For St. Louis Park attorney Jon Schindel, WWW stands for Wild Wild West.

A specialist in Internet domain names, Schindel has a front-row seat in the latest cyber phenomenon -- a rush for new generic top-level domain names -- that portion of the website's name that comes after the dot, as in ".com" or ".gov." And of course, this top level has its own acronym -- gTLD.

Schindel is advising clients to stay on the sideline until the dust settles. "It's a cutthroat world," he said. "The application for a new name is not something to be taken lightly. This is a Pandora's box that can't be closed."

"It is a solution for a problem that doesn't exist," said Schindel's business partner Miguel Fiol, a consultant who brokers domain names and sold his first one as a University of Wisconsin student in 1993.

Earlier this year, companies and organizations plunked down $185,000 per application for domain names such as ".book," ".movie" and ".music."

More than 1,900 applications were submitted to the domain name clearing house, the Internet Corporation for Assigned Names and Numbers (ICANN), and a total of $350 million in already on deposit for the right to have new domain names sometime in late 2013.

Currently, there are 21 generic domain names ranging from the familiar -- ".org" and ".edu" -- to the more obscure -- " .jobs" and ".museums."

Fiol says there are millions of potential Internet addresses using those 21 domain names. "But people aren't using most of them because ".com" is the single most advertised anything," he said. ".org" is used by just 10 percent of sites and ".net" by 5 percent.

ICANN last year decided to expand beyond those existing names to "usher in a new Internet age," as the organization's chairman, Peter Thrush, explained.
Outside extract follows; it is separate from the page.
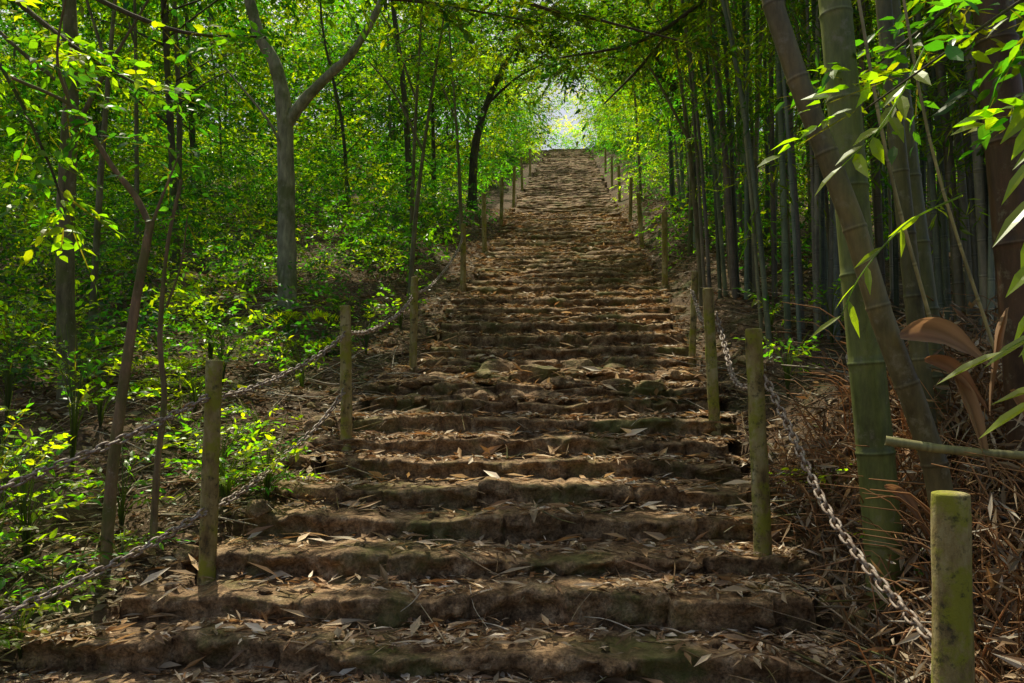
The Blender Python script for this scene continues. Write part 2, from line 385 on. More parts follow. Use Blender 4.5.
for _ in range(280):
    y=rng.uniform(4,12);x=rng.uniform(-1.8,1.3);twig(mb,x,y,rng.uniform(.12,.45),rng.uniform(.002,.006),DRY[rng.integers(0,7)],0)
mb.make('fallen_twigs',[M_bark])

# ---------------------------------------------------------------- posts
def post(x,y,z0,z1,r,lean=(0,0)):
    mb=MB();t=np.array([0,.15,.35,.55,.75,.92,.985,1]);P=np.stack([x+lean[0]*t,y+lean[1]*t,z0-.35+(z1-z0+.35)*t],-1)
    rr=r*np.array([1.1,1.03,1,.99,.97,.95,.92,.72]);tube(mb,smooth_path(P,3),np.interp(np.linspace(0,1,22),t,rr),(1,1,1),16,0,.08,True)
    mb.make('mossy_chain_post',[M_post])
post(-3.35,3.2,-1.7,-.42,.06)
post(-2.34,5.0,-1.2,.13,.054,(.03,0));post(-1.97,6.9,-.52,.66,.05,(-.03,0));post(-1.92,9.5,.1,1.25,.046,(.02,0))
post(-1.9,13.8,1.5,2.75,.05)
post(1.42,3.2,-1.7,-.43,.072,(.03,0));post(1.21,5.2,-1.1,.33,.055,(-.05,0));post(1.29,7.3,-.42,.83,.05,(-.06,0));post(1.47,10,.3,1.35,.042,(.06,0))
post(1.6,13.8,1.5,2.9,.05)
for i,yy in enumerate([17.5,21.5,26,31,37]):
    zb=float(base_z(yy));post(-1.92,yy,zb-.1,zb+1.25,.05,(rng.uniform(-.1,.1),0))
    post(1.6,yy+.4,zb,zb+1.3,.05,(rng.uniform(-.1,.1),0))
# ---------------------------------------------------------------- chains
a=np.arange(14)/14*2*math.pi
lc=np.stack([np.cos(a)*.020,np.sin(a)*.020+np.sign(np.sin(a))*.018*(np.abs(np.sin(a))>.2)],-1)
def chain(p0,p1,sag):
    p0=np.array(p0,float);p1=np.array(p1,float)
    t=np.linspace(0,1,200);P=p0+(p1-p0)*t[:,None];P[:,2]-=sag*4*t*(1-t)
    P[:,0]+=np.sin(t*9)*.012
    s=np.concatenate([[0],np.cumsum(np.linalg.norm(np.diff(P,axis=0),axis=1))]);n=int(s[-1]/.056)
    q=np.linspace(0,s[-1],n);C=np.stack([np.interp(q,s,P[:,i]) for i in range(3)],-1);T=nrm(np.gradient(C,axis=0))
    mb=MB();wr=.0080;sg=5
    for i in range(n):
        ref=np.array([0,0,1.]);A=nrm(np.cross(T[i],ref));B=np.cross(T[i],A)
        an=(.3 if i%2 else .3+math.pi/2)+rng.normal(0,.25);S=A*math.cos(an)+B*math.sin(an);Nn=np.cross(S,T[i])
        ctr=C[i]+lc[:,:1]*S+lc[:,1:]*T[i]
        out=nrm(ctr-C[i]);th=np.arange(sg)/sg*2*math.pi
        V=ctr[:,None]+(out[:,None]*np.cos(th)[None,:,None]+Nn[None,None]*np.sin(th)[None,:,None])*wr
        m=len(lc);ii=np.arange(m)[:,None]*sg;i2=((np.arange(m)+1)%m)[:,None]*sg;j=np.arange(sg)[None];j2=(j+1)%sg
        mb.add(V,np.stack([ii+j,ii+j2,i2+j2,i2+j],-1).reshape(-1,4),(1,1,1))
    mb.make('chain_rail',[M_chain])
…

In theory the new names will give organizations more control over their presence on the Internet.

Among the applicants in the first round was computer giant Apple, which filed an application for ".apple." The most popular domain name applications were ".app," ".home" and ".inc."

'Part of the pack'

But to industry observers like Schindel and Fiol, the cost of registering a new domain name is prohibitive and the expansion is frivolous.

"For $185,000 you don't really get anything. You're just part of a pack," said Fiol. "What if you apply for '.music' and then learn that there are 10 other applications for '.music?' You're now either part of an auction for that name or you buy off your competition, both of which are going to cost you more."

Dan Kelly, a trademark attorney for the Minneapolis firm Winthrop & Weinstine, agrees that expansion of domain names is a hot topic these days.

"There's lots of talk about it in the Internet world and in the legal community as well," Kelly said in an interview. "The prevailing sense is that we don't need an expansion of domain names."

Kelly said he advises clients to be on the lookout for domain name applications that could infringe on their trademark or corporate identity.

"It's a contentious procedure," Kelly said of the application process. "It is not a system disposed to small entities."

Besides, changing a domain name can be risky in a ".com-dominated" world, Fiol and Schindel said.

"There's just so much already invested in '.com.' Companies have 20 years of advertising with that name," said Fiol, whose consulting firm is called Domain Consultant.

"It's a process that lay people are not going to understand," said Schindel, who is with the law firm SeilerSchindel. "There'll be a second round of applications in late 2013. I think a lot of people are sitting back waiting to see what round one looks like."

Advised Fiol: "I'd say stay away for now."